The lines to extract run from the first line of the entries through the line that contains "cam.matrix_world = M"; reproduce exactly those lines and no others.

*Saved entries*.
** Begin **

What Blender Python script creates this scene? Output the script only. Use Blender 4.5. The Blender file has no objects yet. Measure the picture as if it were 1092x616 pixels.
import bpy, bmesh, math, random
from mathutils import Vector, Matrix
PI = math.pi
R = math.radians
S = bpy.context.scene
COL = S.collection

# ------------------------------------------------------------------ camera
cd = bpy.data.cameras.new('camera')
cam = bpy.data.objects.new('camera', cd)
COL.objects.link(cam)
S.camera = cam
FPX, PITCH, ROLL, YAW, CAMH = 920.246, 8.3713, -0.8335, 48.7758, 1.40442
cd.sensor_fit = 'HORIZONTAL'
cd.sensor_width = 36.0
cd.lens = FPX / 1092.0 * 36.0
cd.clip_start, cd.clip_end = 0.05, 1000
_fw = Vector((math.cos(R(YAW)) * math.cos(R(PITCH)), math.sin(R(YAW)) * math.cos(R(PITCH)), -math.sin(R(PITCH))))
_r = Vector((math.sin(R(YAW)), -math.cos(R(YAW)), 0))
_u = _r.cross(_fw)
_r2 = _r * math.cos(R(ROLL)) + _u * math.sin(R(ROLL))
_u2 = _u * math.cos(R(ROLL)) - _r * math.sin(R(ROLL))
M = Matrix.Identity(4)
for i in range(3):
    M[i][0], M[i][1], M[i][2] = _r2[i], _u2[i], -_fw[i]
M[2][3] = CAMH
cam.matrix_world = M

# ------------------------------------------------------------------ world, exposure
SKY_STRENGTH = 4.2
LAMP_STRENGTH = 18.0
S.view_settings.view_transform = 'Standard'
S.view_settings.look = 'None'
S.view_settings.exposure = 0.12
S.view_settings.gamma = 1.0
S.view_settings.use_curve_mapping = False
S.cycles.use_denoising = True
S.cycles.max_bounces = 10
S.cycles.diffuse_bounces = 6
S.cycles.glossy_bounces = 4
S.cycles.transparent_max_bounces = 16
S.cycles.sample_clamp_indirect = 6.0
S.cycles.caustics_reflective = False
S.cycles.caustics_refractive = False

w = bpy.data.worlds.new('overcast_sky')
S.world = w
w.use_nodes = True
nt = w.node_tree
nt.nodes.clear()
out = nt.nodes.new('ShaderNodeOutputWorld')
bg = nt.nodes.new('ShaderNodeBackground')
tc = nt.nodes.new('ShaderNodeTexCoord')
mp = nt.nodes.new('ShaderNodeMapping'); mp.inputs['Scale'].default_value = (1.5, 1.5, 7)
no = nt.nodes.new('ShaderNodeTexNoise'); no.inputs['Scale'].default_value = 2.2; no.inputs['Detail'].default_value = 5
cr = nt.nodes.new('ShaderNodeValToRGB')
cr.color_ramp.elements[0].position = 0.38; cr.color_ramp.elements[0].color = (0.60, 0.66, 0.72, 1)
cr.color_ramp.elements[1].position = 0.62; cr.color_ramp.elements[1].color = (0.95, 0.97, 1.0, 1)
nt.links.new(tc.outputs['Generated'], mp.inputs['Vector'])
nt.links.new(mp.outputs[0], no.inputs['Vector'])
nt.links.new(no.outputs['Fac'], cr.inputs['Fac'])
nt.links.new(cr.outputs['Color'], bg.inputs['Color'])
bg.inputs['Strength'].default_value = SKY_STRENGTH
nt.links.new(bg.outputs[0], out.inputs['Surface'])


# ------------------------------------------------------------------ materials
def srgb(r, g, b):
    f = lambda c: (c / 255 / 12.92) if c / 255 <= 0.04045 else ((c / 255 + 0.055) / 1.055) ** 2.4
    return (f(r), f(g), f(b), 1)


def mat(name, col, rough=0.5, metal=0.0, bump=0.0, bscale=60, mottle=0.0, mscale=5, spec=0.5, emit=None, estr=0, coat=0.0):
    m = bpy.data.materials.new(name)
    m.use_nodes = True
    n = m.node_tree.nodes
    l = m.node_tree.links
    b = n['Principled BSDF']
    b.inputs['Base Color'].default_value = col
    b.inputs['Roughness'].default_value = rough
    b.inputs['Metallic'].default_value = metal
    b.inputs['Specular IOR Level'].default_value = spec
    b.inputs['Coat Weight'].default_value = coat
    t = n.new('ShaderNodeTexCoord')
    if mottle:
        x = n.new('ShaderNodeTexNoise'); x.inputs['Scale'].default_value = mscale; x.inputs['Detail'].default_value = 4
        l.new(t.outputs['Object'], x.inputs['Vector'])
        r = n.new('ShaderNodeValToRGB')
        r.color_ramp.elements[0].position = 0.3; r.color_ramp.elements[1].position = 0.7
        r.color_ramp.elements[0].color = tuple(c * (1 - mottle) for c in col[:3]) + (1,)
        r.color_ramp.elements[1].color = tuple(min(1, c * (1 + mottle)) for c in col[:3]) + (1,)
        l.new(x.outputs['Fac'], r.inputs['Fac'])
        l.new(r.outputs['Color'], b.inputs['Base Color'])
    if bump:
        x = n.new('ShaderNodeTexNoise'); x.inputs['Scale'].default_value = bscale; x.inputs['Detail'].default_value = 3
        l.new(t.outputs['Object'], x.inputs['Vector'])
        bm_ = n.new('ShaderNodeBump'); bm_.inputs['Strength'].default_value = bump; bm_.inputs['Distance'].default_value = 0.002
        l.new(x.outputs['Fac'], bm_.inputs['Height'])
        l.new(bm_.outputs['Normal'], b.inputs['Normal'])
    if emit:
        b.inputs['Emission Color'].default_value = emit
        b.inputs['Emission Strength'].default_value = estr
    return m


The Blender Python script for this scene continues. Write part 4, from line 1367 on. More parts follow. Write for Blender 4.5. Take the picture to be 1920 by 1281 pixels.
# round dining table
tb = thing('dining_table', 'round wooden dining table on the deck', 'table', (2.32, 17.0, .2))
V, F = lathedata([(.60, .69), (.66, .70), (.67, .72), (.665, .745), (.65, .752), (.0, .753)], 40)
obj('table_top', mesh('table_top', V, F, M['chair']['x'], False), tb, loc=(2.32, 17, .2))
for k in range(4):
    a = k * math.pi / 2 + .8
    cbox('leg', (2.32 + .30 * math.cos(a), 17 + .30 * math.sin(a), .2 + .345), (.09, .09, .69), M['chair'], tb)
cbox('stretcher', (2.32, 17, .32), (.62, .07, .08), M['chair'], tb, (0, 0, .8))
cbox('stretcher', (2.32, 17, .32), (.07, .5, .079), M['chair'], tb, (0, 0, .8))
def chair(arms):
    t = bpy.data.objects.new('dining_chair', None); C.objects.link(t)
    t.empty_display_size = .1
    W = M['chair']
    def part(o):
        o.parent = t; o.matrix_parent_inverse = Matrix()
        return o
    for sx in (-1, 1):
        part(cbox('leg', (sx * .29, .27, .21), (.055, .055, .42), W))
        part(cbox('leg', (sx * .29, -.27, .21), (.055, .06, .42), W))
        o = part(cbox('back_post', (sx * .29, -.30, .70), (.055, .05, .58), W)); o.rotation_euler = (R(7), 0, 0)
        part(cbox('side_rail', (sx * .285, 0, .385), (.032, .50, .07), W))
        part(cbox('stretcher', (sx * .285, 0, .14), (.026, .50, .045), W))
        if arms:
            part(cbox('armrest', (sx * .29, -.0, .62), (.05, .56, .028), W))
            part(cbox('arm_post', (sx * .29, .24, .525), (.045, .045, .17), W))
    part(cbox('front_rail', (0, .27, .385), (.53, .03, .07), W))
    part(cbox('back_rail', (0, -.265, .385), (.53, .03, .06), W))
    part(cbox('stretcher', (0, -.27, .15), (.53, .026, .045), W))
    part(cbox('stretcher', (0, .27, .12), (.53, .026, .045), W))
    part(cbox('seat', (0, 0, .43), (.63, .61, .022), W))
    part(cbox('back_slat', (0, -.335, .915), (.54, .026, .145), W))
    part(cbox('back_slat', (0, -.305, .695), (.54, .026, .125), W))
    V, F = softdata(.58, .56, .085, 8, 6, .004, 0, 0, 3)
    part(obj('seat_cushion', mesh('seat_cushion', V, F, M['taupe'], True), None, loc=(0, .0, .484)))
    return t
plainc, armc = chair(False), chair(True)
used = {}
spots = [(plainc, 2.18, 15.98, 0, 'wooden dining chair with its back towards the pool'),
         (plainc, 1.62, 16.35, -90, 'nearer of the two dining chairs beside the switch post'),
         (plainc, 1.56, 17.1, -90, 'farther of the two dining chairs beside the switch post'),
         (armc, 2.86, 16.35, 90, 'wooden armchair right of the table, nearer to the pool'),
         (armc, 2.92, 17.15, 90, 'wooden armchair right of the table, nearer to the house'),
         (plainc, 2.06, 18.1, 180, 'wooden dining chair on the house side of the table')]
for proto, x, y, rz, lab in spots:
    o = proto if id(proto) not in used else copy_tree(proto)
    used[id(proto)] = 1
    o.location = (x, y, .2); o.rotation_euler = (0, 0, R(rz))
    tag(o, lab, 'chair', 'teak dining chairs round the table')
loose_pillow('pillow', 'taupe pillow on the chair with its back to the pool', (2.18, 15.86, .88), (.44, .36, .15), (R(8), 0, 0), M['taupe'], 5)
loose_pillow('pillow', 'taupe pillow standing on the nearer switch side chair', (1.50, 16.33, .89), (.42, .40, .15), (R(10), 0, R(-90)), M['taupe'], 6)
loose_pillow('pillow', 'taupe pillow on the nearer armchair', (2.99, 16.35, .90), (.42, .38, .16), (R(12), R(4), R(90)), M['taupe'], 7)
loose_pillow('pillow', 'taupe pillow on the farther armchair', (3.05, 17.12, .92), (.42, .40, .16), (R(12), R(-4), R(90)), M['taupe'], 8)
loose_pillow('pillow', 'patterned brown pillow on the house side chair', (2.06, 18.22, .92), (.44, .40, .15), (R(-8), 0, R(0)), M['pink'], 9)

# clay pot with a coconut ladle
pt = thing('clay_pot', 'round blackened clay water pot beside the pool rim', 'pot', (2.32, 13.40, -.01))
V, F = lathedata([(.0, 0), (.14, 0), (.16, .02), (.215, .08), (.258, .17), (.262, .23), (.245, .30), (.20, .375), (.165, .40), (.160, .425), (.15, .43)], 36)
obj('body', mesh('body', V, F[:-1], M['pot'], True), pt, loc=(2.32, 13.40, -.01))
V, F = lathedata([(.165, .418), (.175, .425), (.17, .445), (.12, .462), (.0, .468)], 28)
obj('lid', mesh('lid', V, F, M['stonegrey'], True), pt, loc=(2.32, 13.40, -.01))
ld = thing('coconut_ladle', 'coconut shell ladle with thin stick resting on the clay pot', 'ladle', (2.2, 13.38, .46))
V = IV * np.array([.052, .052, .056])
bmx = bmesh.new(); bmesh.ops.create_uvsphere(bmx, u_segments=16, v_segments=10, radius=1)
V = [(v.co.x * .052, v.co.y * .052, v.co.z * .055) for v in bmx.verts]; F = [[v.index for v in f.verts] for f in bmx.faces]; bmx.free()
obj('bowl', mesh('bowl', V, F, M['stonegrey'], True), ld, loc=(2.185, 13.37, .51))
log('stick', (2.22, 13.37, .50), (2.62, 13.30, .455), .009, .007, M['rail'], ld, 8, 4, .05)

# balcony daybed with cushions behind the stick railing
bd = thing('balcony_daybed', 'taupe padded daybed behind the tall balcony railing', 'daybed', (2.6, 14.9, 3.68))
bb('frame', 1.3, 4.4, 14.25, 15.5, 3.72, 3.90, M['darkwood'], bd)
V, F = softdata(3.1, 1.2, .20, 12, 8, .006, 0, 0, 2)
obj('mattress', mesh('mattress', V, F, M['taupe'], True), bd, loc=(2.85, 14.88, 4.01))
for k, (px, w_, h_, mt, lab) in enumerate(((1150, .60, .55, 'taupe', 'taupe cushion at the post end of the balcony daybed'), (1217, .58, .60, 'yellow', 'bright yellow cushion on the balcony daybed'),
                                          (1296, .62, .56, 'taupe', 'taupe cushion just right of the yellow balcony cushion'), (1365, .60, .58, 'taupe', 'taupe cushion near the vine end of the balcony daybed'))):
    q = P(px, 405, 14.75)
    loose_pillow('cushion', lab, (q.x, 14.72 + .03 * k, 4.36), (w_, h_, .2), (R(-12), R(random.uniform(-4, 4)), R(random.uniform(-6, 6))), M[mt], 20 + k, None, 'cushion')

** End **

*Reply*.
What Blender Python script creates this scene? Output the script only. Use Blender 4.5. The Blender file has no objects yet. Measure the picture as if it were 1092x616 pixels.
import bpy, bmesh, math, random
from mathutils import Vector, Matrix
PI = math.pi
R = math.radians
S = bpy.context.scene
COL = S.collection

# ------------------------------------------------------------------ camera
cd = bpy.data.cameras.new('camera')
cam = bpy.data.objects.new('camera', cd)
COL.objects.link(cam)
S.camera = cam
FPX, PITCH, ROLL, YAW, CAMH = 920.246, 8.3713, -0.8335, 48.7758, 1.40442
cd.sensor_fit = 'HORIZONTAL'
cd.sensor_width = 36.0
cd.lens = FPX / 1092.0 * 36.0
cd.clip_start, cd.clip_end = 0.05, 1000
_fw = Vector((math.cos(R(YAW)) * math.cos(R(PITCH)), math.sin(R(YAW)) * math.cos(R(PITCH)), -math.sin(R(PITCH))))
_r = Vector((math.sin(R(YAW)), -math.cos(R(YAW)), 0))
_u = _r.cross(_fw)
_r2 = _r * math.cos(R(ROLL)) + _u * math.sin(R(ROLL))
_u2 = _u * math.cos(R(ROLL)) - _r * math.sin(R(ROLL))
M = Matrix.Identity(4)
for i in range(3):
    M[i][0], M[i][1], M[i][2] = _r2[i], _u2[i], -_fw[i]
M[2][3] = CAMH
cam.matrix_world = M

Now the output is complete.